Why the airport security breach doesn’t matter

So according to a piece in this month’s Atlantic Monthly, a magazine writer named Jeffrey Goldberg approached security at Minneapolis-St. Paul International Airport in order to fly to Washington, D.C., having splashed water on his face to make it appear he was sweating nervously, wearing a coat in summer and an Osama bin Laden shirt, and claiming to have lost his photo ID. Oh, and he had a fake boarding pass. After a conversation with a security supervisor, he was allowed to pass (he doesn’t say whether he was allowed to board). Are you scared? I’m not. I’m embarrassed–for my profession. For this incident says more about magazines than it does about terror in the skies.

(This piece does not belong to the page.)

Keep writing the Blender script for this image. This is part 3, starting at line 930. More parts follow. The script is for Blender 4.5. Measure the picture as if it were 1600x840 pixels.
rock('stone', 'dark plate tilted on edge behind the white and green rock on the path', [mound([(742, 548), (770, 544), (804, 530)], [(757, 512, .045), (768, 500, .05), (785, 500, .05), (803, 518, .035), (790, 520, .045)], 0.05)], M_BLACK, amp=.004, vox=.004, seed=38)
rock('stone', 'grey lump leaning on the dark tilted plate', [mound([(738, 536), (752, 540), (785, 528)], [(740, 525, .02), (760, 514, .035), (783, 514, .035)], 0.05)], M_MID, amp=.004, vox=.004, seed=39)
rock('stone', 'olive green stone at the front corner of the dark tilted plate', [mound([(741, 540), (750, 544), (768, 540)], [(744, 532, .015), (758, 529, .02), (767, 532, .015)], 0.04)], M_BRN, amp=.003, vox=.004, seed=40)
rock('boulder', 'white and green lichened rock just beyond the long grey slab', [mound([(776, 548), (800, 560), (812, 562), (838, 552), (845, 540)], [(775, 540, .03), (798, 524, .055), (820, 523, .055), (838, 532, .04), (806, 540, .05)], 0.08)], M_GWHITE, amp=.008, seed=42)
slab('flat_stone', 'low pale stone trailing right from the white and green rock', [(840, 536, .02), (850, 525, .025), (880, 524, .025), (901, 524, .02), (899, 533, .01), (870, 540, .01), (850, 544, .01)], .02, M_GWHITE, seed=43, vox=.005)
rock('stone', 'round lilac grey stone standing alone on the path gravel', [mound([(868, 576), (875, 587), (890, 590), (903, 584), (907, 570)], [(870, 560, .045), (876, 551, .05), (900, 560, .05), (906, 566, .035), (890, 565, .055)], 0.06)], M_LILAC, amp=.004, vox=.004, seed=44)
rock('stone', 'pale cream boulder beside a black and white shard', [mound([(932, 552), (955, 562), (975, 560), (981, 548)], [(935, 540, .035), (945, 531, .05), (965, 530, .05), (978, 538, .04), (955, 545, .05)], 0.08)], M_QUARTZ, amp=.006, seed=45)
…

It’s a typical “magazine story,” meaning it has little basis in reality beyond its own sensations and narrative–the kind of concoction A.J. Jacobs has made a career out of over at Esquire, following Old Testament Biblical laws for a year, for instance, and writing up the hilarious, if predictable, result. More typically, you might take a celebrity bowling or rock climbing as an angle on a profile. It’s a made-up scenario that hopefully yields some interesting details and depends on the inventiveness and observational skill of the writer to make it sing. It’s a quest, and I can’t say many bad things about quest stories because I kind of like doing them. In this case, Goldberg’s criteria for a quest to test airport security was based less on a real-life terrorist approach and more on DIY ridiculousness.

It’s also possible he picked the wrong airport–half the things he’s astounded at can be explained simply by Minnesotans’ live-and-let-live attitude. He may appear to be a fish out of water, but here that gets you bemusement, not an arrest. He’s surprised, for instance, that his act of ripping up fake boarding passes in the men’s bathroom didn’t yield a testosterone-fueled, Bruce Willis-style vigilante confrontation from the restroom crowd. I doubt that would happen anywhere outside the movies, but least of all here–most of his fellow travelers probably averted their eyes, or assumed he had a good reason to rip things up; his mistress called, the flight’s off. What foreboding sign is the act of ripping up boarding passes supposed to indicate anyway? Maybe the boarding passes were so obviously fake, people thought he was nuts. If he’d been trying to fashion a knife, as he suggests earlier that a smart terrorist would do, someone might actually have looked up from their shoes. Here, we’re not going to stop you from making a fool of yourself; you’re on your own. And the coat in summer–hell, that’s not a red flag in Minnesota, that’s normal.

In the end, Goldberg doesn’t end up proving his theory at all, which is that airport security isn’t up to nabbing smart terrorists just the stupid ones. He acts like he thinks a stupid one might–and still doesn’t get caught. (Did his fake boarding pass ultimately allowed him to board? That’s where they actually scan the thing.) So…he’s not thinking like most terrorists, he doesn’t look like most terrorists, and he’s surprised no one cares? The only thing Goldberg has really proved is that Twin Citians still don’t give a damn about goofy New Yorkers.